I can't help but will respond with an anecdote, and maybe a warning.
I've been a victim of something similar, and reading Sean's story, maybe a general warning will be useful.
If you find yourself in a place where the staff are charged with cleaning and generally keeping the place neat and ship-shape, remember that your much-loved and comfortable riding gear may look like a pile of old rags to someone not familiar with 2 wheels.
Sean says "it's another story" how this happened, but maybe it was like this:
Like an idiot I had lent my favourite pair of gloves to my son-in-law who needed them temporarily.

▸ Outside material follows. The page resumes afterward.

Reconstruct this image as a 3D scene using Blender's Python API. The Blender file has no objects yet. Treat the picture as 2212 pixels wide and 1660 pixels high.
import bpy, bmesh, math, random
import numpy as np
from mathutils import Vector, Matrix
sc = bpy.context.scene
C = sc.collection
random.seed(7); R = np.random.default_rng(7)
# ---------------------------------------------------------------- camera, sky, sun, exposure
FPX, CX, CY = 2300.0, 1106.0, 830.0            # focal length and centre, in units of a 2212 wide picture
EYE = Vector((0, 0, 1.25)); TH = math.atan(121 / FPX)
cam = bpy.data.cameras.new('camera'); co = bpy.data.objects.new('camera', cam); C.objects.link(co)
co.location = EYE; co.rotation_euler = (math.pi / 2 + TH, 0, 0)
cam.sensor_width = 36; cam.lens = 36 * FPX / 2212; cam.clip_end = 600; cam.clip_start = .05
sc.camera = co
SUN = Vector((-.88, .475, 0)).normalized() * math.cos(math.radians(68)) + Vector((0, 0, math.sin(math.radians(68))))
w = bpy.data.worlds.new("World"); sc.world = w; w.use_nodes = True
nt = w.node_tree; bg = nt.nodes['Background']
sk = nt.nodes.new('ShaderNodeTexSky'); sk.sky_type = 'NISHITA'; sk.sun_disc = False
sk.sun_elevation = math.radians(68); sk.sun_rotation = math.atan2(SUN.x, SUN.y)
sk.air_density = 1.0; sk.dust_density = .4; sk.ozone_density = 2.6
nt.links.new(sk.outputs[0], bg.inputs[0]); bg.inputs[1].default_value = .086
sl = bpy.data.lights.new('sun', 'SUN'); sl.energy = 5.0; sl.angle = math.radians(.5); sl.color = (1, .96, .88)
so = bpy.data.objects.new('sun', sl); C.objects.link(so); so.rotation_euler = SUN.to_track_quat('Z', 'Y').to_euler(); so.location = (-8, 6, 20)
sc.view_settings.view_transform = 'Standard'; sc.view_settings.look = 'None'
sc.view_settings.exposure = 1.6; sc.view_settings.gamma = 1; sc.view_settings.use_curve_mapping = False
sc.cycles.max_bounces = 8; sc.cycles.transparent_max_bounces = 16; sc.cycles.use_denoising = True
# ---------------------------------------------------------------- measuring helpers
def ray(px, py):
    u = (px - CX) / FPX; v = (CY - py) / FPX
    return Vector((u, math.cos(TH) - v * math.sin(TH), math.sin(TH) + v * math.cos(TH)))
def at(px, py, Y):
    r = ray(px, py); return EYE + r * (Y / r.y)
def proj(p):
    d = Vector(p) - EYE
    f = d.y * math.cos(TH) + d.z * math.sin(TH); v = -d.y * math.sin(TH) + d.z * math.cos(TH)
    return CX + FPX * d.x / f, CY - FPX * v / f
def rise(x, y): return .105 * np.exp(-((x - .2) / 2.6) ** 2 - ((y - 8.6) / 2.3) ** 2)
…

They were wonderful ex-Swiss army, of unknown age, slightly loose-fitting, the best quality brown leather imagineable. Summer-weight, unlined, and absolutely 101% waterproof. Through, I think, years of proper Swiss-army care with leather dressing, followed by impregnation with various lubricating oils in the 20 years that I had owned them. I'd had to sew a seam up now and again, that's all.
I don't know what 1940s London tram-drivers' gloves were like, but a friend used to say that these were just the same.
Well, my son-in-law put them down somewhere in the college where he was a teacher, on the Sussex coast. And they did look pretty old and well-used.
Later they'd gone. To his credit he put a lot of effort into trying to find them, and eventually found that a cleaner thought they were rubbish, threw them out, and by then they were on their way to the landfill!
A lesson learnt! (And never ever lend your bestest favourite stuff!)